Implications and conclusions

Our analysis suggests that demand flexibility can play an important role in a low-cost, low-carbon grid. Near-term action in five areas can lay the groundwork for fully capturing this value:

  • Include demand flexibility as a core resource in grid planning to avoid stranded generator investment. Demand flexibility can avoid significant investment and operational costs that would otherwise be spent on natural gas-fired generation to meet peak loads and balance renewable variability. However, without proactive planning that includes demand flexibility, there is a significant risk of duplicative investment in natural-gas power plants that may become stranded as demand flexibility becomes more cost-effective and commonplace. Utility planners, system operators, and regulators can mitigate this risk by improving planning processes and utilising software tools that fully reflect the capabilities and value of demand flexibility.
  • Account for demand flexibility when setting targets for highly renewable supply mixes. Many studies of highly renewable grids find a limit for renewable adoption, above which the marginal value of new renewable resources falls below their investment costs. Our analysis demonstrates that demand flexibility can significantly improve the revenue and system-level value of renewable energy and suggests that the limit to renewable energy adoption is not fixed and can rise dramatically if demand flexibility strategies are taken into account during planning and system operation. Policymakers, regulators, and utilities should carefully consider the potential of demand flexibility to help meet renewable energy-adoption targets of 50% and higher across the U.S.
  • Pursue portfolios of renewables and demand flexibility to improve project economics. In some areas of the U.S, including California and the Midwest, revenues realised by renewable generation are already falling due to rising renewable adoption, grid congestion, and the inflexibility of other generators. Project developers and/or off-takers thus face price risks, and are increasingly bundling battery energy storage with renewables projects to mitigate exposure and increase value. Our analysis suggests that demand flexibility, as part of a broader resource portfolio, can also address these same price risks. Project developers and utilities should carefully evaluate the economics of resource portfolios composed of renewables and demand flexibility in order to optimise system value.
  • Adjust utility earnings opportunities to encourage noncapital investments. Traditional cost-of- service regulation rewards utilities for investments in capital they can include in their rate base.

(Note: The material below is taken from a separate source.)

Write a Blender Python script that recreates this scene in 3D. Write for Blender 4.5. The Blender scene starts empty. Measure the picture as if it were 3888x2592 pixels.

However, new regulatory tools, such as performance-based ratemaking, can allow utilities to still earn returns when using lower-cost and/or third party-owned demand flexibility as a grid resource. By addressing the incentives driving the utility business model, policymakers have the opportunity to significantly expand the role of demand flexibility in utility procurement decisions.
  • Create customer incentives to increase flexibility-technology adoption and influence electricity consumption. The deployment of demand flexibility technologies depends on customer purchasing decisions and willingness to participate in new utility programmes. Creating the right incentives, such as rebates or bill savings through time-varying rates, will be key to encouraging customer involvement in demand flexibility programmes. Increased use of automation and control technologies and programmes that promote participation of aggregated resources can improve the customer experience, providing nonmonetary incentives for customer participation.

Demand flexibility can be an important grid resource in the long run, cost-effectively balancing renewable energy to ease the transition to a low-carbon grid. Near-term action can lay the groundwork for scaled deployment of demand flexibility technologies in a future highly renewable grid and address the uncertainties around technology costs and performance that are critical to planning for a reliable, low-cost, and low-carbon grid.